▶ Material provided
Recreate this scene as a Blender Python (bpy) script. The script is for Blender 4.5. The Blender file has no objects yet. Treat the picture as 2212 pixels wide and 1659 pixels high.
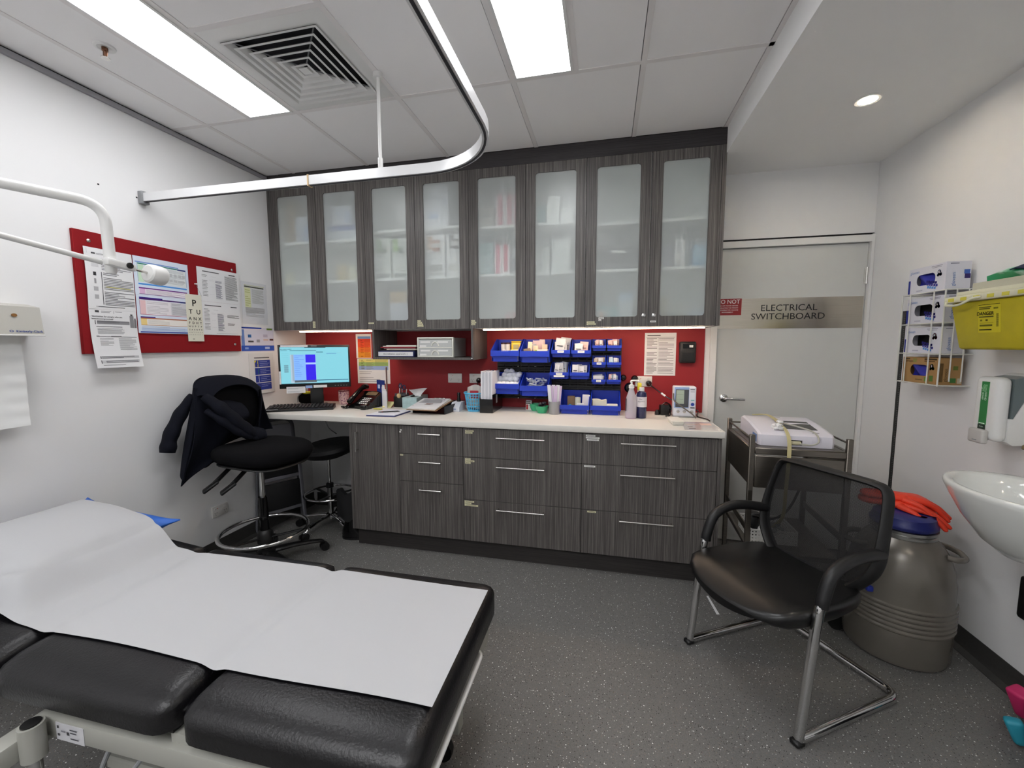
import bpy, bmesh, math, random
from mathutils import Vector as V, Matrix
rad = math.radians
SC = bpy.context.scene
COL = SC.collection

# ------------------------------------------------------------------ camera, world, exposure
def srgb(h):
    h = h.lstrip('#')
    return tuple((c / 12.92 if c <= .04045 else ((c + .055) / 1.055) ** 2.4) for c in (int(h[i:i + 2], 16) / 255 for i in (0, 2, 4)))

CX, CY, CZ = 2.5039, -3.0925, 1.3943
YAW, PITCH, ROLL, FPX = rad(12.7122), rad(-5.4438), rad(-.1258), 894.71
fw = V((-math.sin(YAW) * math.cos(PITCH), math.cos(YAW) * math.cos(PITCH), math.sin(PITCH)))
rt = V((math.cos(YAW), math.sin(YAW), 0)); up = rt.cross(fw)
rt2 = rt * math.cos(ROLL) + up * math.sin(ROLL); up2 = up * math.cos(ROLL) - rt * math.sin(ROLL)
cam = bpy.data.cameras.new('camera'); camo = bpy.data.objects.new('camera', cam); COL.objects.link(camo)
cam.sensor_width = 36; cam.sensor_fit = 'HORIZONTAL'; cam.lens = FPX / 2212 * 36; cam.clip_start = .02
camo.matrix_world = Matrix(((rt2.x, up2.x, -fw.x, CX), (rt2.y, up2.y, -fw.y, CY), (rt2.z, up2.z, -fw.z, CZ), (0, 0, 0, 1)))
SC.camera = camo
wd = bpy.data.worlds.new('world'); SC.world = wd; wd.use_nodes = True
wd.node_tree.nodes['Background'].inputs[0].default_value = (.6, .62, .65, 1)
wd.node_tree.nodes['Background'].inputs[1].default_value = .05
SC.view_settings.view_transform = 'Standard'; SC.view_settings.look = 'None'; SC.view_settings.gamma = 1
SC.view_settings.use_curve_mapping = False
SC.view_settings.exposure = 1.62
PANEL_W, STRIP_W, SPOT_W = 4.6, 11.5, 80.0      # radiance of ceiling panels, cabinet strips, downlight
SC.cycles.use_denoising = True
SC.cycles.max_bounces = 9; SC.cycles.diffuse_bounces = 5; SC.cycles.glossy_bounces = 4; SC.cycles.transmission_bounces = 5; SC.cycles.transparent_max_bounces = 12
SC.cycles.adaptive_threshold = .035
SC.cycles.sample_clamp_indirect = 6

# ------------------------------------------------------------------ materials
MATS = {}
def nt(name):
    m = bpy.data.materials.new(name); m.use_nodes = True
    return m, m.node_tree, m.node_tree.nodes['Principled BSDF']
def mat(name, hexc='#888888', rough=.5, metal=0, spec=.5, **k):
    if name in MATS: return MATS[name]
    m, t, b = nt(name)
    c = srgb(hexc)
    b.inputs['Base Color'].default_value = (*c, 1); b.inputs['Roughness'].default_value = rough
    b.inputs['Metallic'].default_value = metal; b.inputs['Specular IOR Level'].default_value = spec
    if k.get('emit'):
        b.inputs['Emission Color'].default_value = (*c, 1); b.inputs['Emission Strength'].default_value = k['emit']
        if k['emit'] < 2: m.cycles.emission_sampling = 'NONE'; b.inputs['Base Color'].default_value = (*[x * .06 for x in c], 1)
    if k.get('trans'):
        b.inputs['Transmission Weight'].default_value = k['trans']; b.inputs['IOR'].default_value = k.get('ior', 1.45)
    if k.get('alpha') is not None: b.inputs['Alpha'].default_value = k['alpha']
    if k.get('coat'): b.inputs['Coat Weight'].default_value = k['coat']; b.inputs['Coat Roughness'].default_value = .08
    if k.get('sss'):
        b.inputs['Subsurface Weight'].default_value = k['sss']; b.inputs['Subsurface Radius'].default_value = (.01, .01, .01)
    if k.get('vary') or k.get('bump'):
        tc = t.nodes.new('ShaderNodeTexCoord'); mp = t.nodes.new('ShaderNodeMapping')
        mp.inputs['Scale'].default_value = k.get('stretch', (1, 1, 1))
        t.links.new(tc.outputs['Object'], mp.inputs[0])
        nz = t.nodes.new('ShaderNodeTexNoise'); nz.inputs['Scale'].default_value = k.get('scale', 60)
        nz.inputs['Detail'].default_value = k.get('detail', 4)
        t.links.new(mp.outputs[0], nz.inputs['Vector'])
        if k.get('vary'):
            rp = t.nodes.new('ShaderNodeValToRGB'); v = k['vary']
            rp.color_ramp.elements[0].position = k.get('lo', .3); rp.color_ramp.elements[1].position = k.get('hi', .7)
            c2 = srgb(k['hex2']) if 'hex2' in k else tuple(min(1, x * (1 + v)) for x in c)
            c1 = c if 'hex2' in k else tuple(x * (1 - v) for x in c)
            rp.color_ramp.elements[0].color = (*c1, 1); rp.color_ramp.elements[1].color = (*c2, 1)
            t.links.new(nz.outputs[0], rp.inputs[0]); t.links.new(rp.outputs[0], b.inputs['Base Color'])
        if k.get('bump'):
            bp = t.nodes.new('ShaderNodeBump'); bp.inputs['Strength'].default_value = k['bump']; bp.inputs['Distance'].default_value = k.get('dist', .002)
            t.links.new(nz.outputs[0], bp.inputs['Height']); t.links.new(bp.outputs[0], b.inputs['Normal'])
    MATS[name] = m
    return m
def ink(h): return mat('print_' + h.lstrip('#'), h, .7, spec=.2)

def wood(name, stretch, c0, c1, c2):
    if name in MATS: return MATS[name]
    m, t, b = nt(name); b.inputs['Roughness'].default_value = .42; b.inputs['Specular IOR Level'].default_value = .4
    tc = t.nodes.new('ShaderNodeTexCoord'); mp = t.nodes.new('ShaderNodeMapping'); mp.inputs['Scale'].default_value = stretch
    t.links.new(tc.outputs['Object'], mp.inputs[0])
    n1 = t.nodes.new('ShaderNodeTexNoise'); n1.inputs['Scale'].default_value = 1; n1.inputs['Detail'].default_value = 6; n1.inputs['Roughness'].default_value = .72
    t.links.new(mp.outputs[0], n1.inputs['Vector'])
    rp = t.nodes.new('ShaderNodeValToRGB'); e = rp.color_ramp.elements
    e[0].position = .33; e[0].color = (*srgb(c0), 1); e[1].position = .72; e[1].color = (*srgb(c2), 1)
    k = e.new(.5); k.color = (*srgb(c1), 1)
    t.links.new(n1.outputs[0], rp.inputs[0]); t.links.new(rp.outputs[0], b.inputs['Base Color'])
    MATS[name] = m
    return m
WOODV = wood('laminate_vertical_grain', (230, 230, 2.2), '#3b3735', '#565250', '#87827d')
WOODH = wood('laminate_horizontal_grain', (2.2, 120, 260), '#2b292a', '#393638', '#4b4849')
WOODK = wood('kickboard_grain', (2.2, 120, 200), '#2a2827', '#343130', '#43403d')

def floor_mat():
    m, t, b = nt('speckled_vinyl'); L = t.links.new; N = t.nodes.new
    tc = N('ShaderNodeTexCoord')
    def specks(scale, thr, frac, seed):
        mp = N('ShaderNodeMapping'); mp.inputs['Location'].default_value = (seed, seed * 2, 0); L(tc.outputs['Object'], mp.inputs[0])
        vo = N('ShaderNodeTexVoronoi'); vo.inputs['Scale'].default_value = scale; L(mp.outputs[0], vo.inputs['Vector'])
        lt = N('ShaderNodeMath'); lt.operation = 'LESS_THAN'; lt.inputs[1].default_value = thr; L(vo.outputs['Distance'], lt.inputs[0])
        sp = N('ShaderNodeSeparateColor'); L(vo.outputs['Color'], sp.inputs[0])
        g = N('ShaderNodeMath'); g.operation = 'GREATER_THAN'; g.inputs[1].default_value = 1 - frac; L(sp.outputs[0], g.inputs[0])
        mu = N('ShaderNodeMath'); mu.operation = 'MULTIPLY'; L(lt.outputs[0], mu.inputs[0]); L(g.outputs[0], mu.inputs[1])
        return mu.outputs[0]
    nz = N('ShaderNodeTexNoise'); nz.inputs['Scale'].default_value = 260; nz.inputs['Detail'].default_value = 3; L(tc.outputs['Object'], nz.inputs['Vector'])
    rp = N('ShaderNodeValToRGB'); rp.color_ramp.elements[0].position = .3; rp.color_ramp.elements[1].position = .7
    rp.color_ramp.elements[0].color = (*srgb('#646361'), 1); rp.color_ramp.elements[1].color = (*srgb('#777673'), 1)
    L(nz.outputs[0], rp.inputs[0]); cur = rp.outputs[0]
    for sc, th, fr, sd, hx in ((120, .22, .45, 0, '#33322f'), (95, .16, .55, 3.3, '#c9c9c4'), (60, .13, .35, 7.7, '#eceeea'), (150, .2, .3, 1.9, '#8d7d6c')):
        mx = N('ShaderNodeMix'); mx.data_type = 'RGBA'; L(specks(sc, th, fr, sd), mx.inputs[0]); L(cur, mx.inputs[6])
        mx.inputs[7].default_value = (*srgb(hx), 1); cur = mx.outputs[2]
    L(cur, b.inputs['Base Color']); b.inputs['Roughness'].default_value = .5; b.inputs['Specular IOR Level'].default_value = .35
    return m
FLOORM = floor_mat()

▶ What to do
In the data above, please extract the lines from the first one through the line with "return tuple((c /", exactly, and keep pictures out.

▶ Solution below
Recreate this scene as a Blender Python (bpy) script. The script is for Blender 4.5. The Blender file has no objects yet. Treat the picture as 2212 pixels wide and 1659 pixels high.
import bpy, bmesh, math, random
from mathutils import Vector as V, Matrix
rad = math.radians
SC = bpy.context.scene
COL = SC.collection

# ------------------------------------------------------------------ camera, world, exposure
def srgb(h):
    h = h.lstrip('#')
    return tuple((c / 12.92 if c <= .04045 else ((c + .055) / 1.055) ** 2.4) for c in (int(h[i:i + 2], 16) / 255 for i in (0, 2, 4)))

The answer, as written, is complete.